§ Exercise description:
Repeat all of the material below exactly as written, images excluded.

§ Data excerpt:
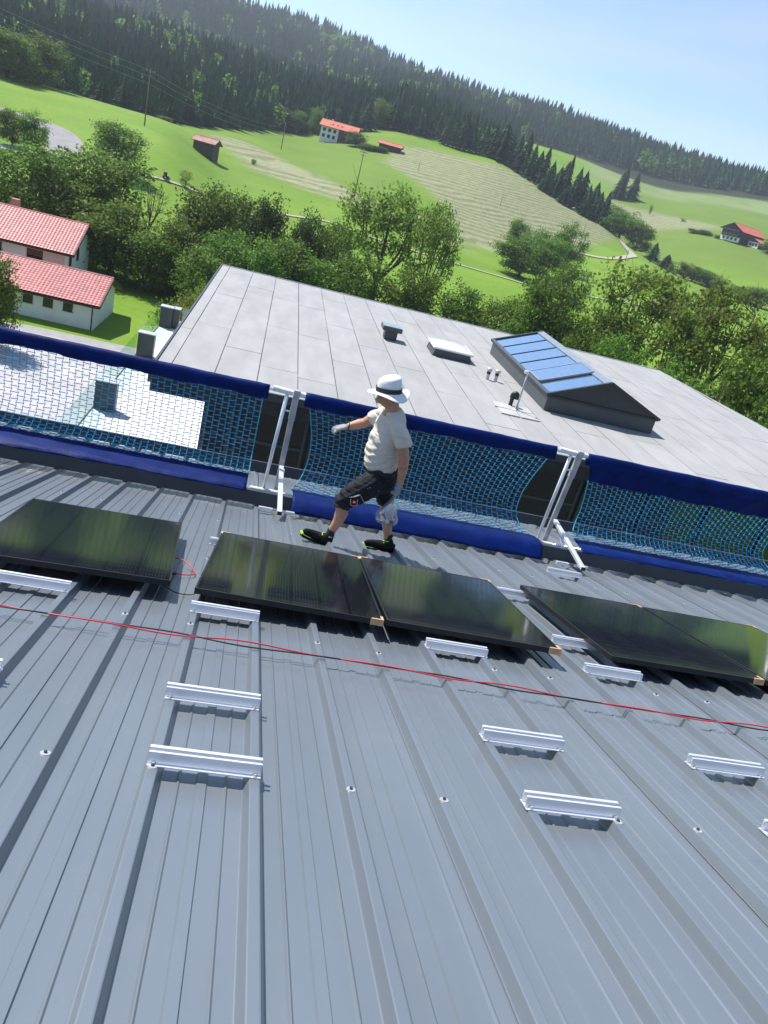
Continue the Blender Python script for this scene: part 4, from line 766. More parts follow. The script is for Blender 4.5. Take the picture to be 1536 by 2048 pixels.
def broadleaf(seed, style):
    """trunk mesh and crown mesh of one tree, 10 m tall and 7 m wide"""
    rng = np.random.default_rng(seed); tb = MB(); H = 10.0
    S = dict(leafy=(.50, .50, 3.3, 95, 100, .10, .75), round=(.56, .43, 3.4, 90, 100, .14, .7), dark=(.52, .48, 3.3, 95, 100, .12, .75), willow=(.55, .45, 3.3, 70, 85, .14, .7), sparse=(.66, .34, 3.5, 74, 62, .26, .55), young=(.58, .42, 2.9, 40, 60, .2, .7), shrub=(.46, .5, 3.4, 80, 95, .02, .8), bare=(.6, .4, 3.2, 60, 0, .25, .8))[style]
    cz, rz, rx, ncl, nl, fork, cl = S; cz *= H; rz *= H
    # lumpy crown: a few lobes
    lobes = [(rng.normal(size=3)*np.array([.42, .42, .35])*np.array([rx, rx, rz]), rng.uniform(.5, .8)) for _ in range(7)]
    C = []
    while len(C) < ncl:
        p = rng.normal(size=3); p /= np.linalg.norm(p); rad = rng.uniform(.35, 1.0)**.55
        if rng.random() < .55:
            lc, lr = lobes[rng.integers(7)]; q = lc+p*rad*lr*np.array([rx, rx, rz])*.75
        else: q = p*rad*np.array([rx, rx, rz])
        if abs(q[2]) > rz*1.02 or np.hypot(q[0], q[1]) > rx*1.08: continue
        if style == 'sparse' and q[2] < -rz*.55: continue
        C.append(q+np.array([0, 0, cz]))
    C = np.array(C)
    # trunk and limbs
    fz = fork*H; lean = rng.normal(size=2)*.25; top = np.array([lean[0], lean[1], cz+rz*.55]); nf = 5 if style not in ('sparse', 'bare') else 8
    tb.tube([(0, 0, -.4), (lean[0]*.2, lean[1]*.2, fz*.6), (lean[0]*.5, lean[1]*.5, fz+.8), tuple(top)], [.24, .19, .14, .03], n=7)
    starts = []
    for k in range(nf):
        a = 2*math.pi*(k+rng.uniform(-.3, .3))/nf; z0 = fz+rng.uniform(-.1, .25)*H*.5; rr = rx*rng.uniform(.5, .8)
        base = np.array([lean[0]*.5, lean[1]*.5, max(z0, .5)]); end = np.array([math.cos(a)*rr, math.sin(a)*rr, min(cz+rz*rng.uniform(.25, .75), H*.95)])
        mid = (base+end)/2+np.array([math.cos(a)*.5, math.sin(a)*.5, -.35]); pts = smooth_pts([base, mid, end], 4)
        tb.tube(pts, [.13, .03], n=5); starts += [np.array(p) for p in pts[1:]]
    starts = np.array(starts)
    for c in C:
        d = np.linalg.norm(starts-c+np.array([0, 0, .6]), axis=1); s = starts[np.argmin(d)]; m_ = (s+c)/2+np.array([0, 0, -.12])+rng.normal(size=3)*.12
        tb.tube([tuple(s), tuple(m_), tuple(c)], [.045, .03, .012], n=3, cap=False)
        if style in ('bare', 'sparse'):
            for _ in range(4 if style == 'bare' else 2):
                e = c+rng.normal(size=3)*np.array([.5, .5, .45])+np.array([0, 0, .25]); tb.tube([tuple(m_), tuple((m_+e)/2+rng.normal(size=3)*.08), tuple(e)], [.025, .015, .006], n=3, cap=False)
    trunk = tb.mesh('trunk', m_bark, fix=False)
    crown = None
    if nl:
        P = np.repeat(C, nl, 0)+rng.normal(size=(len(C)*nl, 3))*np.array([cl, cl, cl*.72])*(.8 if style != 'sparse' else .72)
        if style == 'willow': P[:, 2] -= np.abs(rng.normal(size=len(P)))*.5
        P = P[(P[:, 2] > .15)]
        V, F = leaf_quads(P, .34 if style != 'sparse' else .30, rng)
        crown = np_mesh('crown', V, F, {'dark': m_leaf_dark, 'sparse': m_leaf_light, 'young': m_leaf_light, 'shrub': m_leaf_light, 'willow': m_leaf}.get(style, m_leaf))
    return trunk, crown
def conifer(seed, layers, pts, full=True):
    """unit spruce: height 1, widest radius 1; tiers of drooping, ragged boughs"""
    rng = np.random.default_rng(seed); V = []; F = []
    for l in range(layers):
        f = l/(layers-1); z = .06+.86*f; r = (1-f)**.85*rng.uniform(.85, 1.1)+.04; h = .86/layers*rng.uniform(1.7, 2.3)
        k = len(V); V.append((0, 0, min(z+h, 1.0))); n = pts
        for i in range(n*2):
            a = math.pi*i/n+rng.uniform(-.12, .12)+l*.7; q = r*(rng.uniform(.85, 1.12) if i % 2 == 0 else rng.uniform(.45, .62))
            V.append((q*math.cos(a), q*math.sin(a), z-(.03 if i % 2 == 0 else -.012)*rng.uniform(.6, 1.6)))
        for i in range(n*2): F.append((k, k+1+i, k+1+(i+1) % (2*n)))
    return np.array(V), np.array(F)
# individual broadleaf trees
_var = {}
for st, cnt in (('leafy', 4), ('round', 2), ('dark', 1), ('willow', 1), ('sparse', 3), ('young', 1), ('shrub', 1), ('bare', 1)):
    _var[st] = [broadleaf(100+17*i+len(st), st) for i in range(cnt)]
_names = dict(leafy='leafy_tree', round='round_tree', dark='dark_tree', willow='willow_tree', sparse='sparse_tree', young='young_tree', shrub='shrub', bare='bare_tree')
def zone(x, y):
    r = math.hypot(x, y); a = math.degrees(math.atan2(x, y))
    if r < 75 and a < 0: return 'beside the houses and terrace'
    if r < 145: return 'in the tree belt behind the houses' if a < -8 else ('in the tree belt behind the flat roof' if a < 20 else 'right of the flat roof')
    if r < 180 and a < 0: return 'on the green slope near the road bend'
    if r < 250 and a > 0: return 'in the clump on the valley meadow'
    if a < -12: return 'on the left skyline meadow'
    if r < 460 and a < 12: return 'around the white farmhouse'
    if a > 26 or r > 430: return 'on the right-hand farm meadow'
    return 'in the gully right of the mown field'
_by = {}
for i, rec in enumerate(BROAD): _by.setdefault((rec[4], zone(rec[0], rec[1])), []).append(i)
_adj = dict(leafy='full leafy green tree', round='rounded green tree', dark='dense dark green tree', willow='soft feathery green tree', sparse='airy bare-limbed tree', young='small young tree', shrub='low leafy shrub', bare='leafless dead-looking tree')
_cnt = {}
for (st, zn), idx in _by.items():
    idx = sorted(idx, key=lambda i: math.atan2(BROAD[i][0], BROAD[i][1]))
    for k, i in enumerate(idx):
        x, y, h, w, _ = BROAD[i]; n = _cnt.get(st, 0); _cnt[st] = n+1; tr_, cr_ = _var[st][n % len(_var[st])]
        t = empty(_names[st], (x, y, float(ground(x, y))), (0, 0, random.uniform(0, 6.28)))
        t.scale = (w/7.0, w/7.0, h/10.0)
        tag(t, f'{_adj[st]} {zn}' + (f', {ORD[k]} from the left' if len(idx) > 1 else ''), 'shrub' if st == 'shrub' else 'tree', 'broadleaf trees ' + zn)
        link_mesh('trunk', tr_, t)
        if cr_ is not None: link_mesh('crown', cr_, t)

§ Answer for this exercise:
Continue the Blender Python script for this scene: part 4, from line 766. More parts follow. The script is for Blender 4.5. Take the picture to be 1536 by 2048 pixels.
def broadleaf(seed, style):
    """trunk mesh and crown mesh of one tree, 10 m tall and 7 m wide"""
    rng = np.random.default_rng(seed); tb = MB(); H = 10.0
    S = dict(leafy=(.50, .50, 3.3, 95, 100, .10, .75), round=(.56, .43, 3.4, 90, 100, .14, .7), dark=(.52, .48, 3.3, 95, 100, .12, .75), willow=(.55, .45, 3.3, 70, 85, .14, .7), sparse=(.66, .34, 3.5, 74, 62, .26, .55), young=(.58, .42, 2.9, 40, 60, .2, .7), shrub=(.46, .5, 3.4, 80, 95, .02, .8), bare=(.6, .4, 3.2, 60, 0, .25, .8))[style]
    cz, rz, rx, ncl, nl, fork, cl = S; cz *= H; rz *= H
    # lumpy crown: a few lobes
    lobes = [(rng.normal(size=3)*np.array([.42, .42, .35])*np.array([rx, rx, rz]), rng.uniform(.5, .8)) for _ in range(7)]
    C = []
    while len(C) < ncl:
        p = rng.normal(size=3); p /= np.linalg.norm(p); rad = rng.uniform(.35, 1.0)**.55
        if rng.random() < .55:
            lc, lr = lobes[rng.integers(7)]; q = lc+p*rad*lr*np.array([rx, rx, rz])*.75
        else: q = p*rad*np.array([rx, rx, rz])
        if abs(q[2]) > rz*1.02 or np.hypot(q[0], q[1]) > rx*1.08: continue
        if style == 'sparse' and q[2] < -rz*.55: continue
        C.append(q+np.array([0, 0, cz]))
    C = np.array(C)
    # trunk and limbs
    fz = fork*H; lean = rng.normal(size=2)*.25; top = np.array([lean[0], lean[1], cz+rz*.55]); nf = 5 if style not in ('sparse', 'bare') else 8
    tb.tube([(0, 0, -.4), (lean[0]*.2, lean[1]*.2, fz*.6), (lean[0]*.5, lean[1]*.5, fz+.8), tuple(top)], [.24, .19, .14, .03], n=7)
    starts = []
    for k in range(nf):
        a = 2*math.pi*(k+rng.uniform(-.3, .3))/nf; z0 = fz+rng.uniform(-.1, .25)*H*.5; rr = rx*rng.uniform(.5, .8)
        base = np.array([lean[0]*.5, lean[1]*.5, max(z0, .5)]); end = np.array([math.cos(a)*rr, math.sin(a)*rr, min(cz+rz*rng.uniform(.25, .75), H*.95)])
        mid = (base+end)/2+np.array([math.cos(a)*.5, math.sin(a)*.5, -.35]); pts = smooth_pts([base, mid, end], 4)
        tb.tube(pts, [.13, .03], n=5); starts += [np.array(p) for p in pts[1:]]
    starts = np.array(starts)
    for c in C:
        d = np.linalg.norm(starts-c+np.array([0, 0, .6]), axis=1); s = starts[np.argmin(d)]; m_ = (s+c)/2+np.array([0, 0, -.12])+rng.normal(size=3)*.12
        tb.tube([tuple(s), tuple(m_), tuple(c)], [.045, .03, .012], n=3, cap=False)
        if style in ('bare', 'sparse'):
            for _ in range(4 if style == 'bare' else 2):
                e = c+rng.normal(size=3)*np.array([.5, .5, .45])+np.array([0, 0, .25]); tb.tube([tuple(m_), tuple((m_+e)/2+rng.normal(size=3)*.08), tuple(e)], [.025, .015, .006], n=3, cap=False)
    trunk = tb.mesh('trunk', m_bark, fix=False)
    crown = None
    if nl:
        P = np.repeat(C, nl, 0)+rng.normal(size=(len(C)*nl, 3))*np.array([cl, cl, cl*.72])*(.8 if style != 'sparse' else .72)
        if style == 'willow': P[:, 2] -= np.abs(rng.normal(size=len(P)))*.5
        P = P[(P[:, 2] > .15)]
        V, F = leaf_quads(P, .34 if style != 'sparse' else .30, rng)
        crown = np_mesh('crown', V, F, {'dark': m_leaf_dark, 'sparse': m_leaf_light, 'young': m_leaf_light, 'shrub': m_leaf_light, 'willow': m_leaf}.get(style, m_leaf))
    return trunk, crown
def conifer(seed, layers, pts, full=True):
    """unit spruce: height 1, widest radius 1; tiers of drooping, ragged boughs"""
    rng = np.random.default_rng(seed); V = []; F = []
    for l in range(layers):
        f = l/(layers-1); z = .06+.86*f; r = (1-f)**.85*rng.uniform(.85, 1.1)+.04; h = .86/layers*rng.uniform(1.7, 2.3)
        k = len(V); V.append((0, 0, min(z+h, 1.0))); n = pts
        for i in range(n*2):
            a = math.pi*i/n+rng.uniform(-.12, .12)+l*.7; q = r*(rng.uniform(.85, 1.12) if i % 2 == 0 else rng.uniform(.45, .62))
            V.append((q*math.cos(a), q*math.sin(a), z-(.03 if i % 2 == 0 else -.012)*rng.uniform(.6, 1.6)))
        for i in range(n*2): F.append((k, k+1+i, k+1+(i+1) % (2*n)))
    return np.array(V), np.array(F)
# individual broadleaf trees
_var = {}
for st, cnt in (('leafy', 4), ('round', 2), ('dark', 1), ('willow', 1), ('sparse', 3), ('young', 1), ('shrub', 1), ('bare', 1)):
    _var[st] = [broadleaf(100+17*i+len(st), st) for i in range(cnt)]
_names = dict(leafy='leafy_tree', round='round_tree', dark='dark_tree', willow='willow_tree', sparse='sparse_tree', young='young_tree', shrub='shrub', bare='bare_tree')
def zone(x, y):
    r = math.hypot(x, y); a = math.degrees(math.atan2(x, y))
    if r < 75 and a < 0: return 'beside the houses and terrace'
    if r < 145: return 'in the tree belt behind the houses' if a < -8 else ('in the tree belt behind the flat roof' if a < 20 else 'right of the flat roof')
    if r < 180 and a < 0: return 'on the green slope near the road bend'
    if r < 250 and a > 0: return 'in the clump on the valley meadow'
    if a < -12: return 'on the left skyline meadow'
    if r < 460 and a < 12: return 'around the white farmhouse'
    if a > 26 or r > 430: return 'on the right-hand farm meadow'
    return 'in the gully right of the mown field'
_by = {}
for i, rec in enumerate(BROAD): _by.setdefault((rec[4], zone(rec[0], rec[1])), []).append(i)
_adj = dict(leafy='full leafy green tree', round='rounded green tree', dark='dense dark green tree', willow='soft feathery green tree', sparse='airy bare-limbed tree', young='small young tree', shrub='low leafy shrub', bare='leafless dead-looking tree')
_cnt = {}
for (st, zn), idx in _by.items():
    idx = sorted(idx, key=lambda i: math.atan2(BROAD[i][0], BROAD[i][1]))
    for k, i in enumerate(idx):
        x, y, h, w, _ = BROAD[i]; n = _cnt.get(st, 0); _cnt[st] = n+1; tr_, cr_ = _var[st][n % len(_var[st])]
        t = empty(_names[st], (x, y, float(ground(x, y))), (0, 0, random.uniform(0, 6.28)))
        t.scale = (w/7.0, w/7.0, h/10.0)
        tag(t, f'{_adj[st]} {zn}' + (f', {ORD[k]} from the left' if len(idx) > 1 else ''), 'shrub' if st == 'shrub' else 'tree', 'broadleaf trees ' + zn)
        link_mesh('trunk', tr_, t)
        if cr_ is not None: link_mesh('crown', cr_, t)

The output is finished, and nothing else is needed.